Ottawa is not even the first city to stuff the balloting with their own players as Montreal did it in 2009 when they voted four Canadiens into the game (Carey Price, Mark Komisarek, Andrei Markov and Alexei Kovalev). At this point, instead of the current Eastern vs Western Conference format, if the home city so desperately wants to watch their own players in an all-star game shouldn't the NHL at least consider having the home team play an all-star team (or even go back to the more fun old format of the Stanley Cup champions versus an all-star team)?
If people were somehow still unaware, Ottawa just reminded us that fan voting has become a farce. The big issue with the hometown spam voting is that it might be fun for 20,000 Senators fans to cheer for their own players (which they get to do 41 other times at home during the regular season) but for the rest of league it makes the whole process look like a bad joke. Whatever credibility the current system has of encouraging fans to vote the best players into the game has gone out the window. Sure fans can vote for whomever they want, I just do not understand why Senators' fans would want to watch their own team start in an all-star game? They see their own players 41 times in Ottawa and 82 times on television; you would think for one night that they surely would want a chance to watch the league's other talented players?
I generally agree with the argument that the rest of the league could have also voted so Ottawa is not totally at fault. It follows that if you did not want four Senators in the game then you should have voted otherwise. I guess my problem with that argument is that I want to expect more from the host city. Historically the majority of votes for an all-star game come from the host city and I kind of think that the host city has a responsibility to the rest of the league not to be stupid.
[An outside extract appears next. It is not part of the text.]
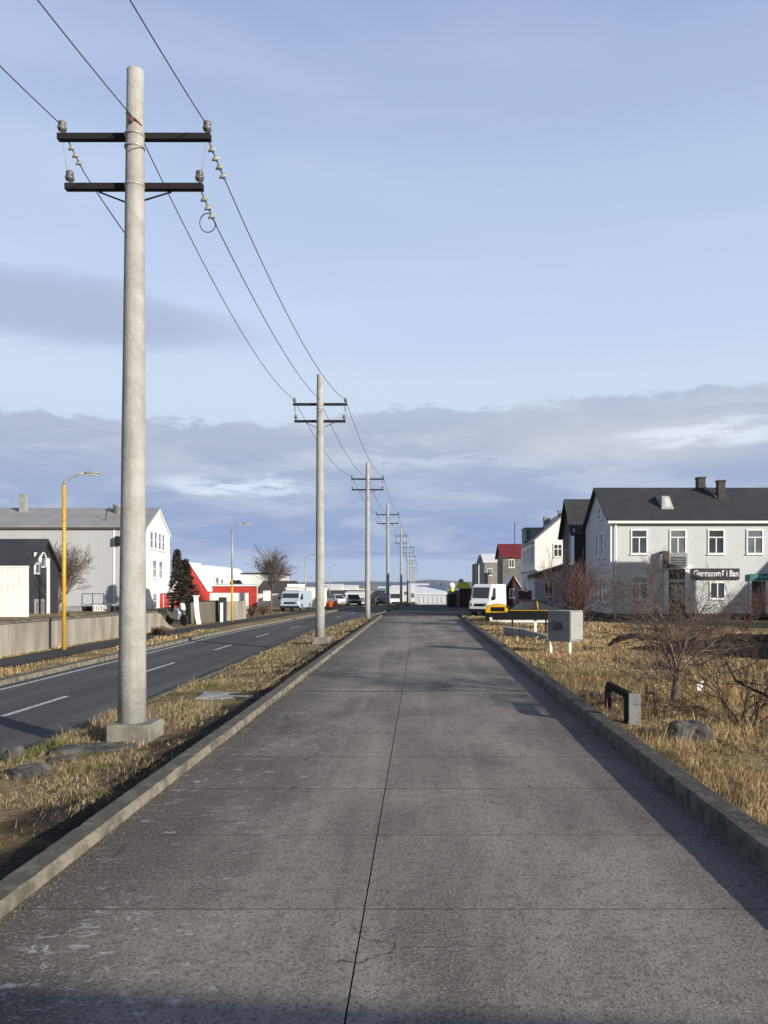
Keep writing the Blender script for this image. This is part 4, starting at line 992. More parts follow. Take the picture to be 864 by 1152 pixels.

It's like the dad who manages little league baseball and could choose to let his crappy son pitch in the championship game or he can think about the rest of the team and choose to let the good pitcher throw instead. The tickets were going to sell out regardless of whether Alfredsson was in the starting lineup; on the other hand, Alfredsson's attendance does not help with public interest in the game. Quite simply, a guy like Alfredsson is taking the spot of a more worthy candidate.
I have not watched an NHL All-Star Game since Gretzky vs Lemieux was taking place on the ice in the old Campbell vs Wales Conference games back when I was a little kid so this voting fiasco did not really lose a viewer in me. Let's just chalk this rant up to me needing something to complain about. However, I do believe that the hometown spam voting has helped turn the NHL All-Star Game more into a farce than it may already have been and depending on how much you care about the game that could be detrimental to the league's public perception. What this year's voting does seem to prove to me is that the only people who actually care about the all-star game are the people whose city it is in.